The New Jersey court's ruling will likely increase pre-trial motions by New Jersey employment lawyers seeking to bifurcate whistleblower case where the defense alleges after-acquired evidence as a defense. Under federal and New Jersey state law, an employer may be able to prevent an employee from seeking economic damages if the employer can prove that it discovered evidence on the employee after the employee was terminated that would have caused the employer to terminate that employee. An employer invoking the after-acquired evidence defense must first establish that the wrongdoing was of such severity that the employee in fact would have been terminated on those grounds if the employer had known of it at the time of the discharge.

The Appellate Division did not rule whether the trial court could allow the after-acquired evidence to be presented at the damages stage of the trial. The Appellate Division ruled that the trial court should be guided on this issue in accordance with its opinion.

March 21, 2009

New Jersey Court Rules Filing a Grievance Is Not A Whistle Blowing Activity Under New Jersey's Conscientious Employee Protection Act (CEPA).

In Fred Brown v. New Brunswick Board of Education, Docket No.

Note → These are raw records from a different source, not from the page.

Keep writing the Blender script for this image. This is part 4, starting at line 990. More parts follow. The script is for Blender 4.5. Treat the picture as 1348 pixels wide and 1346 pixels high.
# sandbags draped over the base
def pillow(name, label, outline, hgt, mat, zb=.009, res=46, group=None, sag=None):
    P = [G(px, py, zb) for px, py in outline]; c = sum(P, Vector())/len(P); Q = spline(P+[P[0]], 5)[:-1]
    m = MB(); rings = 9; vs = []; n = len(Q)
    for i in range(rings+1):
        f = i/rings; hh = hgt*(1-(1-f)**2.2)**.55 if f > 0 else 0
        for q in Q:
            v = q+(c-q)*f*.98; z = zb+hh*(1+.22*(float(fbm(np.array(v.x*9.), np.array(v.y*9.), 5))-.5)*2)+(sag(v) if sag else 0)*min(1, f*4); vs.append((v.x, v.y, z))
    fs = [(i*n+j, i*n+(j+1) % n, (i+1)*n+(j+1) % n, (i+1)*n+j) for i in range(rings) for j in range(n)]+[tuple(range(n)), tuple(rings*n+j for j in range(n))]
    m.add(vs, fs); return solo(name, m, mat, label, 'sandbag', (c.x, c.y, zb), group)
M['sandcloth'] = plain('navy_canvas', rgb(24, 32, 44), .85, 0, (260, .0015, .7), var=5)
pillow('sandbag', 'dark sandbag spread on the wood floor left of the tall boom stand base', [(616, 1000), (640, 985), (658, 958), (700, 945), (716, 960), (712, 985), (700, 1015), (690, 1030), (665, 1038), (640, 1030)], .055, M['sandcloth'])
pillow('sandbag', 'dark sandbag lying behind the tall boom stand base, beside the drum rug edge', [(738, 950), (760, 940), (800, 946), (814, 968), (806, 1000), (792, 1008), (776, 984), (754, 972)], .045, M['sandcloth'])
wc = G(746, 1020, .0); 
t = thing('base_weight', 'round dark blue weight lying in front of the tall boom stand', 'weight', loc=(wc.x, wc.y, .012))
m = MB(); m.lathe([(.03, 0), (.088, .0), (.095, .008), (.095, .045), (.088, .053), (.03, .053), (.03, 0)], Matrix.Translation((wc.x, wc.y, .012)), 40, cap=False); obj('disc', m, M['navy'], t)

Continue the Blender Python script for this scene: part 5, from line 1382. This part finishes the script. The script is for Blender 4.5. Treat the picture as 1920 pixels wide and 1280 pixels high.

A-2501-07T2, the Superior Court of New Jersey, Appellate Division, ruled against the plaintiff because he failed to state a case under New Jersey's Conscientious Employee Protection Act (CEPA), N.J.S.A. 34:19-1, et al.

The plaintiff, a principal of a school, argued that the filing of a grievance under a collective bargaining agreement constituted a protected activity under New Jersey's CEPA law. The plaintiff was suspended after filing a series of grievances opposing reprimands imposed by the school board for comments at a PTA meeting and other conduct the board deemed unacceptable. The plaintiff claimed that the suspension was in retaliation for his filing the grievances. The issue before the court was whether the filing of a grievance constituted a protected activity under New Jersey whistle blower statute, CEPA. The New Jersey Appellate Division rejected plaintiff's arguments and held that the filing of a grievance is not a protected activity under the CEPA statute.